JR西日本(大阪市北区)はこのほど、国鉄の分割・民営化による会社発足30年を振り返る「JR西日本30年史」を発刊した。2005年4月、乗客106人が犠牲になった尼崎JR脱線をはじめとする事故や、その後の安全対策にも多くのページを割いており、担当者は「編さんにあたり、同じような事故を二度と起こさないとの思いを受け継ぐことに特に留意した」としている。
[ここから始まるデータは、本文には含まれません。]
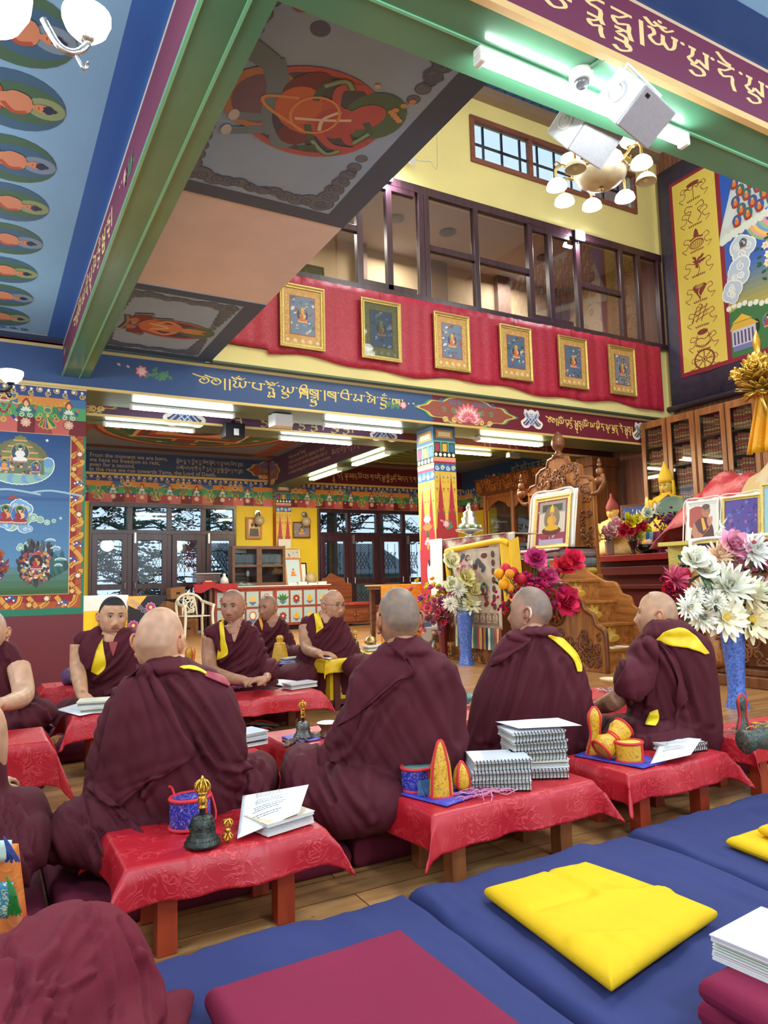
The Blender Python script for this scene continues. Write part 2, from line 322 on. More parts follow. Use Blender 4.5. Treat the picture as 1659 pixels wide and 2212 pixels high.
GL = {'p': [[(0,0),(.2,0)],[(.08,0),(.06,-.42),(.5,-.6)],[(.5,0),(.5,-.62)],[(.38,0),(.58,0)]],
 'm': [[(.02,0),(.22,0)],[(.14,0),(.1,-.32),(.0,-.5),(.16,-.62),(.26,-.4)],[(.26,-.4),(.5,-.6)],[(.5,0),(.5,-.64)],[(.4,0),(.58,0)]],
 'n': [[(0,0),(.5,0)],[(.42,0),(.2,-.26),(.04,-.34),(.14,-.55),(.4,-.4),(.4,-.7),(.46,-1.0)]],
 't': [[(0,0),(.5,0)],[(.28,0),(.06,-.3),(.2,-.42),(.4,-.35),(.4,-.65),(.46,-.95)]],
 'a': [[(0,-.04),(.12,-.02),(.16,-.2),(.04,-.42),(.18,-.6),(.36,-.45),(.38,-.08)],[(.36,-.3),(.5,-.58),(.66,-.4),(.7,0)],[(.6,0),(.78,0)]],
 'l': [[(.02,-.05),(.18,0),(.24,-.2),(.1,-.36),(.14,-.6),(.34,-.5),(.38,-.2)],[(.42,0),(.62,0)],[(.54,0),(.54,-.72)],[(.36,-.4),(.54,-.2)]],
 'h': [[(0,0),(.5,0)],[(.26,0),(.1,-.22),(.36,-.3),(.46,-.5),(.22,-.68),(.04,-.52)]],
 's': [[(.0,0),(.2,0)],[(.1,0),(.14,-.28),(.0,-.46),(.16,-.62),(.3,-.34)],[(.12,-.2),(.5,-.55)],[(.5,0),(.5,-.65)],[(.4,0),(.58,0)]],
 'b': [[(0,0),(.56,0)],[(.06,0),(.05,-.4),(.5,-.58)],[(.5,0),(.5,-.62)]],
 'g': [[(0,0),(.56,0)],[(.1,0),(.04,-.36),(.22,-.44),(.28,-.1)],[(.46,0),(.46,-1.0)]],
 'd': [[(0,0),(.48,0)],[(.32,0),(.08,-.28),(.36,-.36),(.36,-.7),(.42,-.9)]],
 'y': [[(.0,-.03),(.12,0),(.2,-.14),(.04,-.34),(.1,-.56),(.5,-.6)],[(.26,-.2),(.26,-.52)],[(.5,0),(.5,-.64)],[(.4,0),(.58,0)]],
 'r': [[(0,0),(.46,0)],[(.32,0),(.08,-.3),(.3,-.5),(.4,-.45)]],
 'f': [[(0,0),(.2,0)],[(.08,0),(.06,-.42),(.5,-.6)],[(.5,0),(.5,-.62)],[(.3,0),(.58,0)],[(.34,0),(.22,-.24),(.44,-.28)]],
 'x': [[(0,0),(.56,0)],[(.06,0),(.05,-.4),(.5,-.58)],[(.5,0),(.5,-.95)],[(.12,-.08),(.44,-.42)],[(.42,-.08),(.12,-.4)]],
 'T': [[(0,0),(.5,0)],[(.2,0),(.42,-.3),(.26,-.42),(.06,-.36),(.1,-.65),(.04,-.95)]],
 'O': [[(-.06,.32),(.12,.12),(.3,.22),(.46,.12),(.68,.34)]],'I': [[(.08,.06),(.2,.34),(.42,.34),(.44,.06)]],'E': [[(.0,.42),(.2,.16),(.4,.1)]],
 'N': [[(.16,.3),(.32,.24),(.5,.3)]],'U': [[(.04,-.72),(.34,-.74),(.4,-.95),(.16,-1.12),(.02,-1.0)]],'V': [[(.12,-.7),(.4,-.74),(.28,-1.0),(.44,-1.2)]],'R': [[(.0,-.7),(.34,-.72),(.1,-1.02)]],
 '|': [[(.1,.08),(.1,-.95)]],'.': [],'@': [[(-.34,.2),(.06,.02),(.36,-.02),(.5,-.3),(.26,-.56),(.02,-.36),(.16,-.12),(.3,-.26)]]}
GM = {'|','.','@'}; GW = {'|': .26,'.': .2,'@': .62,'a': .84,'l': .68}
def FY(Y,x=0,z=0): return (V((x,Y,z)),V((1,0,0)),V((0,0,1)),V((0,-1,0)))      # a surface that faces -Y
def FX(X,y=0,z=0): return (V((X,y,z)),V((0,-1,0)),V((0,0,1)),V((-1,0,0)))     # faces -X: u runs towards -Y
def FX2(X,y=0,z=0): return (V((X,y,z)),V((0,-1,0)),V((0,0,1)),V((-1,0,0)))
def FZ(z,x=0,y=0): return (V((x,y,z)),V((1,0,0)),V((0,1,0)),V((0,0,-1)))      # a ceiling seen from below
GOLD = (226,190,92); CREAM = (222,202,150)
# ================================================================ STRUCTURE
def struct(name,mb,m,parent=None,**k): return mb.build(name,m,parent,kind=None if parent else 'structure',**k)
GREEN = mat('green_gloss_paint',(76,128,100),.22,0,.08,3,.03,30,spec=.6)
DKGREEN = mat('dark_green_paint',(70,92,80),.4); YEL = mat('pale_yellow_wall',(226,214,150),.7,0,.06,1.2,.04,40)
BRIGHT = mat('bright_yellow_wall',(240,205,40),.6,0,.04,2); MAROON = mat('maroon_paint',(108,34,44),.4,0,.05,2)
MAUVE = mat('mauve_red_beam_paint',(120,52,74),.45,0,.05,2); BLUEB = mat('dark_blue_beam_paint',(48,72,116),.45,0,.12,3)
SKYC = mat('sky_blue_ceiling_paint',(130,180,224),.5,0,.06,1.5); ROYAL = mat('royal_blue_ceiling_border',(52,104,186),.5,0,.05,2)
GREYB = mat('grey_blue_ceiling_paint',(146,182,226),.6,0,.05,2); PINK = mat('dusty_pink_plaster',(228,218,222),.75,0,.05,3,.05,30)
DKW = wood('dark_purple_brown_joinery',(48,28,40),(74,44,56),.3,2,1); PINE = wood('knotty_pine_panelling',(120,78,66),(158,110,92),.5,2,.6)
WHITE = mat('white_plaster',(226,224,218),.7)
# floor boards
m,nt,b = nodes('varnished_plank_floor'); tc = nt.nodes.new('ShaderNodeTexCoord'); L = nt.links.new
br = nt.nodes.new('ShaderNodeTexBrick'); br.inputs['Scale'].default_value = 1; br.inputs['Brick Width'].default_value = 1.7; br.inputs['Row Height'].default_value = .145; br.inputs['Mortar Size'].default_value = .0022
br.inputs['Color1'].default_value = (0,0,0,1); br.inputs['Color2'].default_value = (1,1,1,1); br.inputs['Mortar'].default_value = (.5,.5,.5,1); br.offset = .37
L(tc.outputs['Object'],br.inputs[0]); mp = nt.nodes.new('ShaderNodeMapping'); mp.inputs['Scale'].default_value = (2.2,22,1); L(tc.outputs['Object'],mp.inputs[0])
vm = nt.nodes.new('ShaderNodeVectorMath'); vm.operation = 'ADD'; L(mp.outputs[0],vm.inputs[0]); L(br.outputs[0],vm.inputs[1])
ns = nt.nodes.new('ShaderNodeTexNoise'); ns.inputs['Scale'].default_value = 1; ns.inputs['Detail'].default_value = 6; ns.inputs['Distortion'].default_value = .8; L(vm.outputs[0],ns.inputs[0])
ra = nt.nodes.new('ShaderNodeValToRGB'); ra.color_ramp.elements[0].color = lin((150,96,54)); ra.color_ramp.elements[1].color = lin((208,158,100)); ra.color_ramp.elements[0].position = .25; ra.color_ramp.elements[1].position = .75; L(ns.outputs[0],ra.inputs[0])
mx = nt.nodes.new('ShaderNodeMix'); mx.data_type = 'RGBA'; mx.blend_type = 'MULTIPLY'; mx.inputs[0].default_value = .35; L(ra.outputs[0],mx.inputs[6])
r2 = nt.nodes.new('ShaderNodeValToRGB'); r2.color_ramp.elements[0].color = (.5,.42,.36,1); L(br.outputs[0],r2.inputs[0]); L(r2.outputs[0],mx.inputs[7])
vo = nt.nodes.new('ShaderNodeTexVoronoi'); m3 = nt.nodes.new('ShaderNodeMapping'); m3.inputs['Scale'].default_value = (2.4,5.2,1); L(tc.outputs['Object'],m3.inputs[0]); L(m3.outputs[0],vo.inputs[0])
r3 = nt.nodes.new('ShaderNodeValToRGB'); r3.color_ramp.elements[0].position = .035; r3.color_ramp.elements[0].color = (.12,.06,.03,1); r3.color_ramp.elements[1].position = .1; L(vo.outputs['Distance'],r3.inputs[0])
m4 = nt.nodes.new('ShaderNodeMix'); m4.data_type = 'RGBA'; m4.blend_type = 'MULTIPLY'; m4.inputs[0].default_value = .85; L(mx.outputs[2],m4.inputs[6]); L(r3.outputs[0],m4.inputs[7])
m5 = nt.nodes.new('ShaderNodeMix'); m5.data_type = 'RGBA'; m5.blend_type = 'MULTIPLY'; L(br.outputs['Fac'],m5.inputs[0]); L(m4.outputs[2],m5.inputs[6]); m5.inputs[7].default_value = (.25,.15,.1,1)
L(m5.outputs[2],b.inputs['Base Color']); b.inputs['Roughness'].default_value = .3; FLOOR = m
struct('floor',MB().box((-6,-4,-.1),(13,16.2,0)),FLOOR)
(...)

「20年史」は尼崎脱線事故などで発刊しておらず、20年ぶりの社史となる。A4判全403ページ。「沿革史」「事業史」など構成される7編のうち1編を「福知山鉄道事故」とし、事故や裁判の概要、社としての反省、被害者への対応などを19ページにわたって記載した。信楽高原鉄道事故や山陽新幹線トンネルでのコンクリート片落下なども「重大事故」編としてまとめた。
安全については「テーマ史」編の中で約40ページを使い、脱線事故後に制定した安全憲章や取り組みなどを紹介。2009年に発覚した、同社が事故調査委員会から報告書の一部を不適切な方法で入手した事案にも触れ「(世の中の)信頼を裏切り、不信の念を抱かせ」たと記述した。